Yes.  It appears that's the case.  I can force it to happen with amq -u.


 > > When a file system is first mounted, checkdirs() looks for processes
 > > that had a cwd or chroot set to the vnode that is about to be
 > > covered.  It moves these processes to the new mountpoint vnode.
 > > This behaviour goes back a long time (I'm not sure what the reasons
 > > were), but it had the problem that you would get a "Device busy"
 > > error if you attempted to unmount the file system later, and a
 > > forced unmount would leave the process with a stale cwd or chroot
 > > vnode (i.e.  "mount /mnt; umount /mnt" would fail if any processes
 > > previously had a cwd of /mnt, and "mount /mnt; umount -f /mnt" would
 > > cause such processes to lose their reference to the /mnt directory).

No forced umount is necessary.  It just gets unmounted after the amd
timeout if you just sit at your shell prompt and wait (or amq -u).
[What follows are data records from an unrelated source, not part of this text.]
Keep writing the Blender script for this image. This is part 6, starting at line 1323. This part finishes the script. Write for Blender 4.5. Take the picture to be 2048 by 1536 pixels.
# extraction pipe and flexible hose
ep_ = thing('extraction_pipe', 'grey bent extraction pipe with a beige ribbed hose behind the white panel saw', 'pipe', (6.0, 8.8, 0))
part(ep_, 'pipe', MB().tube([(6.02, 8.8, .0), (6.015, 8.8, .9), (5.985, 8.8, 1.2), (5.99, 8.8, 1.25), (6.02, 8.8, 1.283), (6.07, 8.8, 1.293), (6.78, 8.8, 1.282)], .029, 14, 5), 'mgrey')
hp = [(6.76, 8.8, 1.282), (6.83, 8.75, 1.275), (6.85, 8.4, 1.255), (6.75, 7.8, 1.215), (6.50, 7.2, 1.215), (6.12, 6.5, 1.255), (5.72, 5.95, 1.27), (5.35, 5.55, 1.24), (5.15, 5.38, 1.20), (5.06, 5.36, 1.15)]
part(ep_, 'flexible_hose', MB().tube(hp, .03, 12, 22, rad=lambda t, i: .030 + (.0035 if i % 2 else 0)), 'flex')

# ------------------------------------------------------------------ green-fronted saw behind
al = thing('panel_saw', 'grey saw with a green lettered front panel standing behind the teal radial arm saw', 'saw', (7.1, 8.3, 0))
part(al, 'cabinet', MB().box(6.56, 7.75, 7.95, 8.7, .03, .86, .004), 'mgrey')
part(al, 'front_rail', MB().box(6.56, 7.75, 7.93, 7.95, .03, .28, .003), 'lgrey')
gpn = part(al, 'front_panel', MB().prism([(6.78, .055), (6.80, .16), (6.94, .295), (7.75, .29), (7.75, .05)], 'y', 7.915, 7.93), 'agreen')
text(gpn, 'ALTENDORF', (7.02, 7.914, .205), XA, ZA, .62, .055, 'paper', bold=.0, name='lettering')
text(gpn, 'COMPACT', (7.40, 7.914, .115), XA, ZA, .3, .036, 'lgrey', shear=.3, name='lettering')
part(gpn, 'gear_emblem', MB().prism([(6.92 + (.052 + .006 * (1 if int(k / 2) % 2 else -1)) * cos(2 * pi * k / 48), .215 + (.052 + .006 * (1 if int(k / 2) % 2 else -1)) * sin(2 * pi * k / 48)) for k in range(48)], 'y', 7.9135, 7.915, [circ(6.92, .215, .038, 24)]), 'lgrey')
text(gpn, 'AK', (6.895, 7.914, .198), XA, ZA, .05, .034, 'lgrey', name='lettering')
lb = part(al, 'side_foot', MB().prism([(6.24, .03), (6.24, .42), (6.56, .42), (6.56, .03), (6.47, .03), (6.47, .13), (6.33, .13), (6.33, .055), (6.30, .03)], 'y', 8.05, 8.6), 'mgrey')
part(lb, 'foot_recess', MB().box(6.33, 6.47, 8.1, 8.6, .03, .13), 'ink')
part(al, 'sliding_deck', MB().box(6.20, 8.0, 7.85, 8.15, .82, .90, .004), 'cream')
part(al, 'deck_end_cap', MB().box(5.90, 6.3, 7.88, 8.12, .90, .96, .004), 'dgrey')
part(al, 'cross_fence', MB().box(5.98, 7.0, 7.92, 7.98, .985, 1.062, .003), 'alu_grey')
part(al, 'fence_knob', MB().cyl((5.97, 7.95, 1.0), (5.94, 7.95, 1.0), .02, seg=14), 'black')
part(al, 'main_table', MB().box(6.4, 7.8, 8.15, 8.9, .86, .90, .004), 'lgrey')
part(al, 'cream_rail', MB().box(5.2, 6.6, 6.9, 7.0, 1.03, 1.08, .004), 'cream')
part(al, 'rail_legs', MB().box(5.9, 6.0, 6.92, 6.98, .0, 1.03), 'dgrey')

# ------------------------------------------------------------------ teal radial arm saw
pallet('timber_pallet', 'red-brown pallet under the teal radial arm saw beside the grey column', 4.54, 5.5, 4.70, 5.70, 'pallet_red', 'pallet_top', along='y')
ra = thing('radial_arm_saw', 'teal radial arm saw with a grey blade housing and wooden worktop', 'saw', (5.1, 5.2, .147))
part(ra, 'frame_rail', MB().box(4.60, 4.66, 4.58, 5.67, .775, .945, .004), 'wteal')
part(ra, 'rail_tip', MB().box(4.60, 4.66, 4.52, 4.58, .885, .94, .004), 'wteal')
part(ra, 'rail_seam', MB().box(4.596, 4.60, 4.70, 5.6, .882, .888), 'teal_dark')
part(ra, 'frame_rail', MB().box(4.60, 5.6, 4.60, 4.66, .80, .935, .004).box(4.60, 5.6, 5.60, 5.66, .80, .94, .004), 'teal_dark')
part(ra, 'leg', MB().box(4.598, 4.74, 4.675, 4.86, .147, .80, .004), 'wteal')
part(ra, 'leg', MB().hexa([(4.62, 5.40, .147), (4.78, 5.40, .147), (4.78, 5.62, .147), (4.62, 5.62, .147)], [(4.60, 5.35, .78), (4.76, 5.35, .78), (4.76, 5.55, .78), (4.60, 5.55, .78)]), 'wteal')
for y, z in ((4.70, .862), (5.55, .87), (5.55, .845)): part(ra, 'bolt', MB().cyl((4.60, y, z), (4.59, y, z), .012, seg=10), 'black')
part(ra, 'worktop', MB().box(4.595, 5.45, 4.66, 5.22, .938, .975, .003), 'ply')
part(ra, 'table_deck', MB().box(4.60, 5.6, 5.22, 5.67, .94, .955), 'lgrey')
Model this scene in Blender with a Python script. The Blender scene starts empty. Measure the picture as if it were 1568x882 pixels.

 > > The reference count checks could be moved to before checkdirs(),
 > > but I think there are cases where the current behaviour is preferable,
 > > so maybe it needs to be an unmount() flag...  BTW, does amd delete
 > > the mountpoint directory after the unmount? That would explain why
 > > the directory goes away entirely.
 > 
 > If Amd created the mount point when it started (say, the mnt pt didn't
 > exist), then Amd will also try to rmdir it upon unmount.

It gets unmounted first.
Then within a minute, it gets deleted.

ls returns nothing (but exit code is 0).